__PROBLEM STATEMENT__
Comb the records below for the string "picture" and copy each line where it turns up.

__GIVEN INFORMATION__
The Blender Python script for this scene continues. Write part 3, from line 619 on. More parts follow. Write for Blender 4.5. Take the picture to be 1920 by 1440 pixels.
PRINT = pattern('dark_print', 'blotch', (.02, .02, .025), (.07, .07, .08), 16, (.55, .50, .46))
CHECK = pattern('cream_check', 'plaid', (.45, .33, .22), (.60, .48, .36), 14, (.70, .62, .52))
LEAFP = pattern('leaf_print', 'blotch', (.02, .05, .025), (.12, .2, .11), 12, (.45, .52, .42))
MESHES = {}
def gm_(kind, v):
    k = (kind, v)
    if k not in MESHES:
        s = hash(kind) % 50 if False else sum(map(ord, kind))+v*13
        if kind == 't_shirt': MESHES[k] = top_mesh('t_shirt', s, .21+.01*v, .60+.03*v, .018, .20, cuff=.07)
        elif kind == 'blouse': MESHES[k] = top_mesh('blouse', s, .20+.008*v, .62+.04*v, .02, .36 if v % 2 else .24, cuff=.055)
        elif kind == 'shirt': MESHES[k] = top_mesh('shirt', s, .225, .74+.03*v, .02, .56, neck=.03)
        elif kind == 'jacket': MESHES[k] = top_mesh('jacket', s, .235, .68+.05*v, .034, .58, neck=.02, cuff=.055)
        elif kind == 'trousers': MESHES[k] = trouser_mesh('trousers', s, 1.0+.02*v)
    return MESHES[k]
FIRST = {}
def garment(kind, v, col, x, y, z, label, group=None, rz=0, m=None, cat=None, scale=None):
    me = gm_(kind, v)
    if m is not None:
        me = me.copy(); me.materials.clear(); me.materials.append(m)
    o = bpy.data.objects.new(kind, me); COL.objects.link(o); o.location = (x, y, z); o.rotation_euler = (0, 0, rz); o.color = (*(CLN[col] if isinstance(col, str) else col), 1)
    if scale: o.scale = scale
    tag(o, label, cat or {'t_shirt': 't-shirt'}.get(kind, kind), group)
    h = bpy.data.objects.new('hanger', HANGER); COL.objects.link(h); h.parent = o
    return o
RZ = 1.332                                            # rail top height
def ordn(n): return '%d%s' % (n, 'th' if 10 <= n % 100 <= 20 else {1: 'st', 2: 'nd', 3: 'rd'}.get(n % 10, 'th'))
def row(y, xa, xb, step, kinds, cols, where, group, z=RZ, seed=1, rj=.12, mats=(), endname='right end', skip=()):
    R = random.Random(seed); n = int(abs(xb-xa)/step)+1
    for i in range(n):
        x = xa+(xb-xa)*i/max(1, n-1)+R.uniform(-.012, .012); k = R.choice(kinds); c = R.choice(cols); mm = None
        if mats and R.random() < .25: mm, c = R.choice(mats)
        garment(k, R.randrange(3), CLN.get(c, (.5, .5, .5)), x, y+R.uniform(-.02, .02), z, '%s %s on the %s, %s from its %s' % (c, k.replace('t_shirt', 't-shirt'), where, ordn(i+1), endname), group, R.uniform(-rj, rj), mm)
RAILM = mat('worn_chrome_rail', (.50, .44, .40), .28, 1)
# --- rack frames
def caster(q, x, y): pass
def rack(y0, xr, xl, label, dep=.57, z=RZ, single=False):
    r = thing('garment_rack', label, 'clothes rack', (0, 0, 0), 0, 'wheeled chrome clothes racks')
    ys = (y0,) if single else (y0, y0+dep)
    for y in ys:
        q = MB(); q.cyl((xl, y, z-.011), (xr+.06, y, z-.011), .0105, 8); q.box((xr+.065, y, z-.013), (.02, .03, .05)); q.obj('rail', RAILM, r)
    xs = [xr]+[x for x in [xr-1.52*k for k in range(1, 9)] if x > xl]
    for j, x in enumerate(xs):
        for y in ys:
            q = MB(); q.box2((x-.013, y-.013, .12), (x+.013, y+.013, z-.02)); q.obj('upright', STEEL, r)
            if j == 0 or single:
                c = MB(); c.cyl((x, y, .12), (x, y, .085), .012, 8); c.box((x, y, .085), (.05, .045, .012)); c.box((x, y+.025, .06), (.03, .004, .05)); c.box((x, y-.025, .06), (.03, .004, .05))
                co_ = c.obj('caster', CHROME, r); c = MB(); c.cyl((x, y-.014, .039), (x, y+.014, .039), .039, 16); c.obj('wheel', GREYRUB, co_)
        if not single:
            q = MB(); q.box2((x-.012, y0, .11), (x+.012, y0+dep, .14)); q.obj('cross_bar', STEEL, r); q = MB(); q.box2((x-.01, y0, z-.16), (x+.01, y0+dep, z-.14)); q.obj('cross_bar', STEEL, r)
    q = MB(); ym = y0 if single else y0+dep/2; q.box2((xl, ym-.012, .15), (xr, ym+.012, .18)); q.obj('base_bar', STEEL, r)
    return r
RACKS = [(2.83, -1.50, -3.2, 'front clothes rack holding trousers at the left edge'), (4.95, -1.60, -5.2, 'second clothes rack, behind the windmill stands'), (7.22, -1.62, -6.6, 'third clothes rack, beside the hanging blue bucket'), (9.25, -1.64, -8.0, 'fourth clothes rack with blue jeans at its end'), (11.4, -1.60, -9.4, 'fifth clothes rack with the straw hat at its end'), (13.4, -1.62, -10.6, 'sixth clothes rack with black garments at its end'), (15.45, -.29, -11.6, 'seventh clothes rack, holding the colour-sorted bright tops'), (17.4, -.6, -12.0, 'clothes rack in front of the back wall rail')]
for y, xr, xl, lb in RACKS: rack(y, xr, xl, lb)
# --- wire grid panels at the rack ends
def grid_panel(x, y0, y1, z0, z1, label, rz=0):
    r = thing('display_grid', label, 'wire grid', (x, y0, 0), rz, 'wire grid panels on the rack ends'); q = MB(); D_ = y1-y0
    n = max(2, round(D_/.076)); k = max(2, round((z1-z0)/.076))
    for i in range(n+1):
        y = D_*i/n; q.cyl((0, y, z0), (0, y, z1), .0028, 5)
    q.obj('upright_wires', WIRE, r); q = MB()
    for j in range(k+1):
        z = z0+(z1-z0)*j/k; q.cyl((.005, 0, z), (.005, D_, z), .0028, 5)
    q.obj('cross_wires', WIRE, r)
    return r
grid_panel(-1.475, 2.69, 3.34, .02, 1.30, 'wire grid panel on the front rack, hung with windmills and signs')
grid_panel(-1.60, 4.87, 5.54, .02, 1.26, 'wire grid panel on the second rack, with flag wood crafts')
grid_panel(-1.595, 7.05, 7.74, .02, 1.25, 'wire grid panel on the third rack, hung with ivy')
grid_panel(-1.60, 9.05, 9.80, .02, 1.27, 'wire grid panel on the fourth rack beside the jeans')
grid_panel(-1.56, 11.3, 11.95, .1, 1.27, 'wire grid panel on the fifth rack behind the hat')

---

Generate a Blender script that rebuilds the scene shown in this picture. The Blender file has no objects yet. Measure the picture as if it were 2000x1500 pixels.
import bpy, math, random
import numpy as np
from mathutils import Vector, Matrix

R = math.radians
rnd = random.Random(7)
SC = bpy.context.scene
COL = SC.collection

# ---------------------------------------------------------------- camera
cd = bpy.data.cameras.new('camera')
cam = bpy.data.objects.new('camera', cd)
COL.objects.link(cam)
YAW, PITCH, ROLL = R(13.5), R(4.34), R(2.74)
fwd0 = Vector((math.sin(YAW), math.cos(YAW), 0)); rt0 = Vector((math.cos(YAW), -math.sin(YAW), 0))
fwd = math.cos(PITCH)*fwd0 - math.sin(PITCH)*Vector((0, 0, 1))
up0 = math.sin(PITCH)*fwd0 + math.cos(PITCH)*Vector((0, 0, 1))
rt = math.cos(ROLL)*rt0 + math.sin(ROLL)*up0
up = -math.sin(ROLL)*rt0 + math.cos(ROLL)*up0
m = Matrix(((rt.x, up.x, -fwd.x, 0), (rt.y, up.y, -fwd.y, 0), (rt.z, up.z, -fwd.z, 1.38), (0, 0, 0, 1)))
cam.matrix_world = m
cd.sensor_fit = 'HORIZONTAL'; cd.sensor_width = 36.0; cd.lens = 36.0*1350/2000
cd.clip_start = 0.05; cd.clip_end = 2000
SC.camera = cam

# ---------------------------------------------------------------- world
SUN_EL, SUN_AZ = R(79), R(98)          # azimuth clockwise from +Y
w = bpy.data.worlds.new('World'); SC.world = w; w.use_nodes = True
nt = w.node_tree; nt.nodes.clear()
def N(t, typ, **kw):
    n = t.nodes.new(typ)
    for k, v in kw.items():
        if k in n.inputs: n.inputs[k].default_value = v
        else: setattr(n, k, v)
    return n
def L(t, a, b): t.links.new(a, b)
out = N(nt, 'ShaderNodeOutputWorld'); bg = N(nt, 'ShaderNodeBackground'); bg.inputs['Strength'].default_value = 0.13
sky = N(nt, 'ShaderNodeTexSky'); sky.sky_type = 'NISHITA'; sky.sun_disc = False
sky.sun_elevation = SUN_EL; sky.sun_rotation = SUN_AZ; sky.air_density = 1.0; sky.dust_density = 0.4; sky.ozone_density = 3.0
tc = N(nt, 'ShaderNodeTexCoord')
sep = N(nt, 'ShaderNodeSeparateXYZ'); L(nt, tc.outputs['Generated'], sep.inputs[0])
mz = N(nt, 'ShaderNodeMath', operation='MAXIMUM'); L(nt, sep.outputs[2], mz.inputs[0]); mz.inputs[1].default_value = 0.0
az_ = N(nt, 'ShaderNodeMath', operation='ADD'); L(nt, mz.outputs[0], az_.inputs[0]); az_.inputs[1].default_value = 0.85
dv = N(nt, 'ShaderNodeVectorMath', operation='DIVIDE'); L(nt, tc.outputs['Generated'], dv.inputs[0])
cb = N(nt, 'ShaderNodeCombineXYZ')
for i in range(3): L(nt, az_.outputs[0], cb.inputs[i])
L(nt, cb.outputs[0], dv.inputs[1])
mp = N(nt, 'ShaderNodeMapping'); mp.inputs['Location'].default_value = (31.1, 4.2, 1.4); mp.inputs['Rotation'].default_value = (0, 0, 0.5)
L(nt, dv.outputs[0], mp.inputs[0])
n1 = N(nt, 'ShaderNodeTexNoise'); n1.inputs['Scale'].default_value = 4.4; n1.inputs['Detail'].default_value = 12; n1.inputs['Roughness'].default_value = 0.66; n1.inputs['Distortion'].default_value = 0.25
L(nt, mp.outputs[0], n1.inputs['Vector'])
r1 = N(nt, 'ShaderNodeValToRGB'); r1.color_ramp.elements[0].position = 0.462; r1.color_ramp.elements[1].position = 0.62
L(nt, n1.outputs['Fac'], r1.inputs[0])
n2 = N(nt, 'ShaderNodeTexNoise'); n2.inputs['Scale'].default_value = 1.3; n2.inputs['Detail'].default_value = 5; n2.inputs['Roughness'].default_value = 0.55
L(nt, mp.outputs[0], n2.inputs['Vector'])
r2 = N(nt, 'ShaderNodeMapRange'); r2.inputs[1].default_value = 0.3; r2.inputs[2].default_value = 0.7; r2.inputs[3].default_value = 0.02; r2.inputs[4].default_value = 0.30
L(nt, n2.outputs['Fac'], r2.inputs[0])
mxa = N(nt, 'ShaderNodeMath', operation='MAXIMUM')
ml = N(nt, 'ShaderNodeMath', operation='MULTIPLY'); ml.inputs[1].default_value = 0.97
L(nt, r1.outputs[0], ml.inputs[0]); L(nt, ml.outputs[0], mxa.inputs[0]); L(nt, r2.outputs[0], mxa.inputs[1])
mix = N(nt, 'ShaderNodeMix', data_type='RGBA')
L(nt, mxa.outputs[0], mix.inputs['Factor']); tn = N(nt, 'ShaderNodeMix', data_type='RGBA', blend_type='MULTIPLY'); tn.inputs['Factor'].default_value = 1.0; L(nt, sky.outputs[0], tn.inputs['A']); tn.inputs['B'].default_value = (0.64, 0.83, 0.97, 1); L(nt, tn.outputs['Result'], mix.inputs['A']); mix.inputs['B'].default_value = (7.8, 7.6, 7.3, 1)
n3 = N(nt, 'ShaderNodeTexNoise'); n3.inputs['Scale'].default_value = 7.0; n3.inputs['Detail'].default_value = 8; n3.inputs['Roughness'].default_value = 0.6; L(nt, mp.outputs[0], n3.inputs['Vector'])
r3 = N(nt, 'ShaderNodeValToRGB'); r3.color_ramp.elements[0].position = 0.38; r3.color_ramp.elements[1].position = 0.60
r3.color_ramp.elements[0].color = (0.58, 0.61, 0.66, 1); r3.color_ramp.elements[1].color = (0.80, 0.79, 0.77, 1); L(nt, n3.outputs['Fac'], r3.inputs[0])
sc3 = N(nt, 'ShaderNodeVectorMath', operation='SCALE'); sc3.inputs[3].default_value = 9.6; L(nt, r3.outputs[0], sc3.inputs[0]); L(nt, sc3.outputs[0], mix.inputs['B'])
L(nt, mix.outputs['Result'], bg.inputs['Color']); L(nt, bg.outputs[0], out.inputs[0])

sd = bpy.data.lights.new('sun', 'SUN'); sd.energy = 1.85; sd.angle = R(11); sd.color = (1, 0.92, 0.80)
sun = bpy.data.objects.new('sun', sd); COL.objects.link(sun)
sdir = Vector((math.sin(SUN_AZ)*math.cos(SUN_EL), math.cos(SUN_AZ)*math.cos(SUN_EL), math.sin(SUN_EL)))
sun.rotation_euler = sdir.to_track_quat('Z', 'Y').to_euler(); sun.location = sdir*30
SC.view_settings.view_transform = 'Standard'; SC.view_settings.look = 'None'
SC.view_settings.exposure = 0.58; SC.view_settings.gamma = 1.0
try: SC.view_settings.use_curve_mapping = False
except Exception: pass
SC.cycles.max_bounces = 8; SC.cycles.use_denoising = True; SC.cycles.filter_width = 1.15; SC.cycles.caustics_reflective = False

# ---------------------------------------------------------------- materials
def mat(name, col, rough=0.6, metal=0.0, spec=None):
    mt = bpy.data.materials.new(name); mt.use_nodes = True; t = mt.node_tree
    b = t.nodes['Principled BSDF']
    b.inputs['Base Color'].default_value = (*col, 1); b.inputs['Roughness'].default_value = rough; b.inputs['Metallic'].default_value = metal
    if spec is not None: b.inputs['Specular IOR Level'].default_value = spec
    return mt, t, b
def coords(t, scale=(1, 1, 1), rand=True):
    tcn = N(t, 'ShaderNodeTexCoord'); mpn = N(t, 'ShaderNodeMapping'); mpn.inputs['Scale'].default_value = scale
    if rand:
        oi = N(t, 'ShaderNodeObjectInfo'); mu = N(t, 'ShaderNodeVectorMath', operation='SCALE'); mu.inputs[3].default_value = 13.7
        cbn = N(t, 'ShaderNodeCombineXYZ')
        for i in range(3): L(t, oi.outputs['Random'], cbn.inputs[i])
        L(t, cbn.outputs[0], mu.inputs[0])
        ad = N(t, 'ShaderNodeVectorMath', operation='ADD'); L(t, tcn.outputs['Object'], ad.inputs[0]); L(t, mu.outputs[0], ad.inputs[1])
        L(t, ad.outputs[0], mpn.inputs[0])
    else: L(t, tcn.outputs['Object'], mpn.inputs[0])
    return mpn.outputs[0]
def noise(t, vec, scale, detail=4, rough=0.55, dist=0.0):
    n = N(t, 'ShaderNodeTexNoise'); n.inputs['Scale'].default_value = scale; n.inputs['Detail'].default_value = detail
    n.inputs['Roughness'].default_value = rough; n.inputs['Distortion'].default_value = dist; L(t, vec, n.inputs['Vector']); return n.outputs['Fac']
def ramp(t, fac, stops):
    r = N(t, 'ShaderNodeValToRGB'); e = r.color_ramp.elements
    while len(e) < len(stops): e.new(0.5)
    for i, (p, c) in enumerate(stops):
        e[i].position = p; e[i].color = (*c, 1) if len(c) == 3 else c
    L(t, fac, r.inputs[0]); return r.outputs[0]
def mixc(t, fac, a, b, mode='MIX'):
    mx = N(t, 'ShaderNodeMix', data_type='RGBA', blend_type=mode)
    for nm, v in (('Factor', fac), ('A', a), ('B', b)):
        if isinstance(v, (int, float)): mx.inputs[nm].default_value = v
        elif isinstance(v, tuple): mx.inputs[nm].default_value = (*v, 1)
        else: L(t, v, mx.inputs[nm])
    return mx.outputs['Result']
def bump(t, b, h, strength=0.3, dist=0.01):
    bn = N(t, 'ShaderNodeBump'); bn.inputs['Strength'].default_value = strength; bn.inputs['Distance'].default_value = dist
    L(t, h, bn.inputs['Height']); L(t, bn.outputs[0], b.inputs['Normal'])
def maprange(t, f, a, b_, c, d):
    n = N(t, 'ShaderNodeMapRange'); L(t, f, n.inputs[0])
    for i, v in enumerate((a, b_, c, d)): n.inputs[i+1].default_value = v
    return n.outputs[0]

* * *

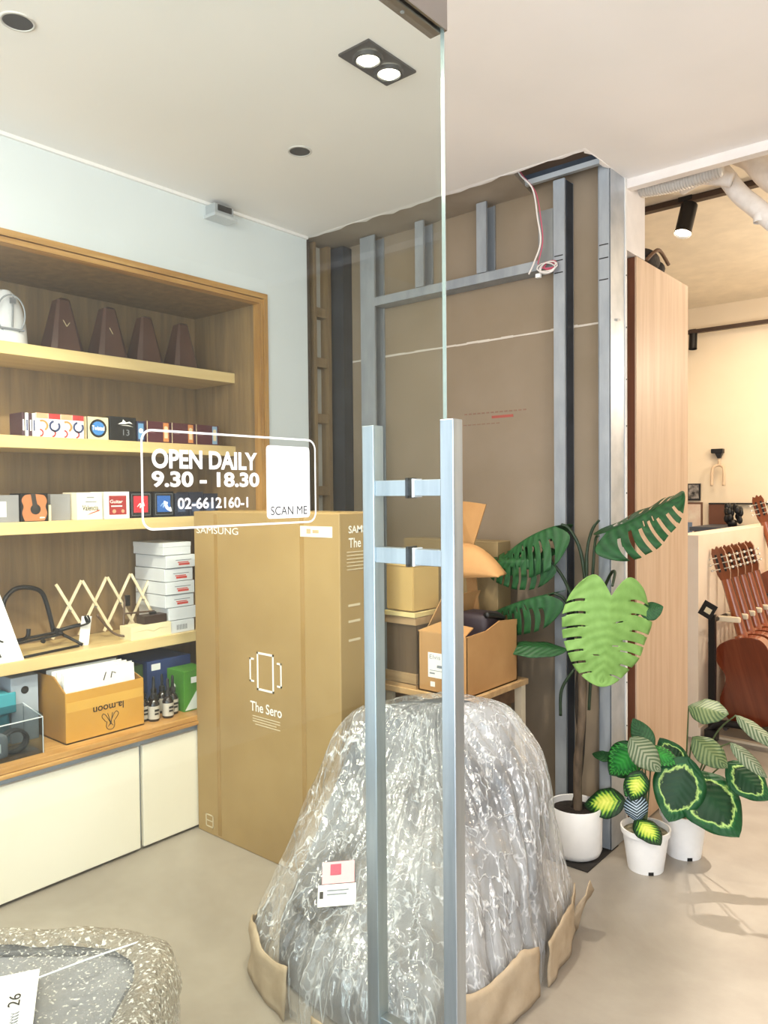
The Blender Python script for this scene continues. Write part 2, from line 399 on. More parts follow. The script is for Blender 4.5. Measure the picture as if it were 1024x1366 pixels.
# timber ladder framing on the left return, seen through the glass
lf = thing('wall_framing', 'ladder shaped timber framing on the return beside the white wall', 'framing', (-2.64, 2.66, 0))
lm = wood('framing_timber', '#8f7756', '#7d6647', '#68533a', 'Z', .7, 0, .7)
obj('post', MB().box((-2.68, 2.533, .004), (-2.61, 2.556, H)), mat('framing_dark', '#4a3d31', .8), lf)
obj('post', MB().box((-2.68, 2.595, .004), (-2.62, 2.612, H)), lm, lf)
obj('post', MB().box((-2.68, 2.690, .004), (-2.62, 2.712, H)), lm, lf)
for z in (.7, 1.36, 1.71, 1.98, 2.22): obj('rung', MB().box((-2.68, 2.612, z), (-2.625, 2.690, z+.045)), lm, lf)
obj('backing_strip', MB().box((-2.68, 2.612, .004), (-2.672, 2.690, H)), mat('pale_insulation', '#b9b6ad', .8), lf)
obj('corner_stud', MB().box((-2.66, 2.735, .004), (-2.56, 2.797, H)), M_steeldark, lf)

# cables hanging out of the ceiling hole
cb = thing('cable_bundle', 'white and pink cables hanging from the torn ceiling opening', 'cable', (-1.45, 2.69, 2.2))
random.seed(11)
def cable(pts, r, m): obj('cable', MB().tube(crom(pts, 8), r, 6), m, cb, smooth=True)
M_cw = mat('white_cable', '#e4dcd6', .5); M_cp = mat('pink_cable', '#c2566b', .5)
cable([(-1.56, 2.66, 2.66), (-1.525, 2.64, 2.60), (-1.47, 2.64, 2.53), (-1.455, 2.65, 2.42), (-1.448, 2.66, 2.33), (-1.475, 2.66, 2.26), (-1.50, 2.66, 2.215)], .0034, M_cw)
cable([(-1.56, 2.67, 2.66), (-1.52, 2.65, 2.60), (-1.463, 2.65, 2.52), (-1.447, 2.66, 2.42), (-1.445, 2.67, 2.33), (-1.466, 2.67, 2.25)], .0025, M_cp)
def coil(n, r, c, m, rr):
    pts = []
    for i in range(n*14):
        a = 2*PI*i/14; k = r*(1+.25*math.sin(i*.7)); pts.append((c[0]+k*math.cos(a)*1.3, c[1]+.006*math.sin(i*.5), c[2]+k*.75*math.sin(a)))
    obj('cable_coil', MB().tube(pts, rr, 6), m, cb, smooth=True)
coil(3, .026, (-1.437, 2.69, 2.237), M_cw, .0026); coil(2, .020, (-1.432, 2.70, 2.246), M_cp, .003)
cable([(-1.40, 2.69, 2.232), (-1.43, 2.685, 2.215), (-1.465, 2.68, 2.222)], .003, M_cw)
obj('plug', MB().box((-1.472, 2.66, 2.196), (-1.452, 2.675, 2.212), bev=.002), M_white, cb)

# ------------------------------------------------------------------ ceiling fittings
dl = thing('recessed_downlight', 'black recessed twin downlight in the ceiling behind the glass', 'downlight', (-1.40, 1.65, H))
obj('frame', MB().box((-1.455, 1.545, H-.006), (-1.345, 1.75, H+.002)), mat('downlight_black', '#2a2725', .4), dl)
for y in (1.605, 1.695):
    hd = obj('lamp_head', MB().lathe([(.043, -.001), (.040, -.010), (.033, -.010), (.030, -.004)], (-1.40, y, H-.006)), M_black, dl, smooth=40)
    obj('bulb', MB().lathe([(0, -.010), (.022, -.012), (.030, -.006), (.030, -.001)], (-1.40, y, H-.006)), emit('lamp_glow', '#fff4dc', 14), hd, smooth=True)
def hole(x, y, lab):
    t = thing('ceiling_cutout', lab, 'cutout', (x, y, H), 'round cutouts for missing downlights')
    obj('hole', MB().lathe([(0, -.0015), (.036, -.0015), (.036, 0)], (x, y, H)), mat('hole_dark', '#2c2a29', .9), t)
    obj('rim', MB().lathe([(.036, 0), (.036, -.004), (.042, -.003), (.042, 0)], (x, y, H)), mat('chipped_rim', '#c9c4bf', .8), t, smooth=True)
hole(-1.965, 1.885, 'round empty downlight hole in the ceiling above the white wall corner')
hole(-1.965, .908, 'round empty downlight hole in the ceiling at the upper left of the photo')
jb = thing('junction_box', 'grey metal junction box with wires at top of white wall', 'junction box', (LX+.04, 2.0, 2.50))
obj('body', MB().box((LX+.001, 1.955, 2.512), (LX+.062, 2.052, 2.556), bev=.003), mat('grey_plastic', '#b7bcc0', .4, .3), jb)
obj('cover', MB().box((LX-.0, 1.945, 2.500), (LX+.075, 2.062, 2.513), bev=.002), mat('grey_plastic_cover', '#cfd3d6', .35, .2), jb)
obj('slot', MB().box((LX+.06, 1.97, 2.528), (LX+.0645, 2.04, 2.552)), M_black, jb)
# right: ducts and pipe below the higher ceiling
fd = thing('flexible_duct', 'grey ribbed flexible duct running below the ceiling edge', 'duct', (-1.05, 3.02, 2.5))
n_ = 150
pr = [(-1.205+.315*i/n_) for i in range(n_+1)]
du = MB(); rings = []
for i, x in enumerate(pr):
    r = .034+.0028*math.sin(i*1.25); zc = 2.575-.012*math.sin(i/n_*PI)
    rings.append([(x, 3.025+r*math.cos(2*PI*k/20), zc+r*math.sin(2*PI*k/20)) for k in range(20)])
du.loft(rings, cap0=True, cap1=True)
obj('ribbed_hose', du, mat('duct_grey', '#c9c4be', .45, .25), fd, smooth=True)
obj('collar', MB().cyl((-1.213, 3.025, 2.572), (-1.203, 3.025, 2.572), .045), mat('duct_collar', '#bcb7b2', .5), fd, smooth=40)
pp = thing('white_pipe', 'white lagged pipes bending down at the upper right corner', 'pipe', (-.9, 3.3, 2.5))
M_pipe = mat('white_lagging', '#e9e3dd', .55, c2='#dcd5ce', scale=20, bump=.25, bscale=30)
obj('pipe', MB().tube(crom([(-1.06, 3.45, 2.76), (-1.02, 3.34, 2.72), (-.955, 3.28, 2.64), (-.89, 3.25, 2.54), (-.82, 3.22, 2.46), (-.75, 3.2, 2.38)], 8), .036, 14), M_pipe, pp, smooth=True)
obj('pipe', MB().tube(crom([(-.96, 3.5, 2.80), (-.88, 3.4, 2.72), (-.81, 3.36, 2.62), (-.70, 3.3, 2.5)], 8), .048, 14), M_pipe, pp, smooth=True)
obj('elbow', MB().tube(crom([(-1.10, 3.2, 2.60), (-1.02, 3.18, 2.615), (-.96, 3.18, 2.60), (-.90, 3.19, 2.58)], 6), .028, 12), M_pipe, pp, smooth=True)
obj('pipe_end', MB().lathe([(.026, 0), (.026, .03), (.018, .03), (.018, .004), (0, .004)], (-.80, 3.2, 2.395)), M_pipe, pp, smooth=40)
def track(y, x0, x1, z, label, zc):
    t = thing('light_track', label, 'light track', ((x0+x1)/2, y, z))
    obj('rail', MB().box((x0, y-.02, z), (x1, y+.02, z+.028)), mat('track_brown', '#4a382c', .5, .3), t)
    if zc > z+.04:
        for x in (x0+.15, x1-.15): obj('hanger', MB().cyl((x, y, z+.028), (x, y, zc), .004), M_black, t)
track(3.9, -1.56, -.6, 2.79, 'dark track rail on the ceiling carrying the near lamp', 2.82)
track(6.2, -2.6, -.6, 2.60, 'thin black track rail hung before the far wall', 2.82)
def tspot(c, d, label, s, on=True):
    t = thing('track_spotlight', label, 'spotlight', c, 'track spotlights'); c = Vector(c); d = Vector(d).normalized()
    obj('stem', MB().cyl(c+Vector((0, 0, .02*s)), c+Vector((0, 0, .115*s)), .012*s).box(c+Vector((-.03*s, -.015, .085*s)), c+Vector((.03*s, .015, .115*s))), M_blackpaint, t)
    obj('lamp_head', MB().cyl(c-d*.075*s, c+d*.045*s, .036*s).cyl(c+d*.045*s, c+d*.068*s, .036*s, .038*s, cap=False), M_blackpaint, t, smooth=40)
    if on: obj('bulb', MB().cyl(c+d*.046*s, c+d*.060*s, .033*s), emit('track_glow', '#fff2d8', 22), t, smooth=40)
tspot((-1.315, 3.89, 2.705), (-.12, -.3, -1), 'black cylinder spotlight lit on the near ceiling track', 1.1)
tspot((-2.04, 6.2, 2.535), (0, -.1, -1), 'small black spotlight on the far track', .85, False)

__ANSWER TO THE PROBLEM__
The Blender Python script for this scene continues. Write part 3, from line 619 on. More parts follow. Write for Blender 4.5. Take the picture to be 1920 by 1440 pixels.
Generate a Blender script that rebuilds the scene shown in this picture. The Blender file has no objects yet. Measure the picture as if it were 2000x1500 pixels.
The Blender Python script for this scene continues. Write part 2, from line 399 on. More parts follow. The script is for Blender 4.5. Measure the picture as if it were 1024x1366 pixels.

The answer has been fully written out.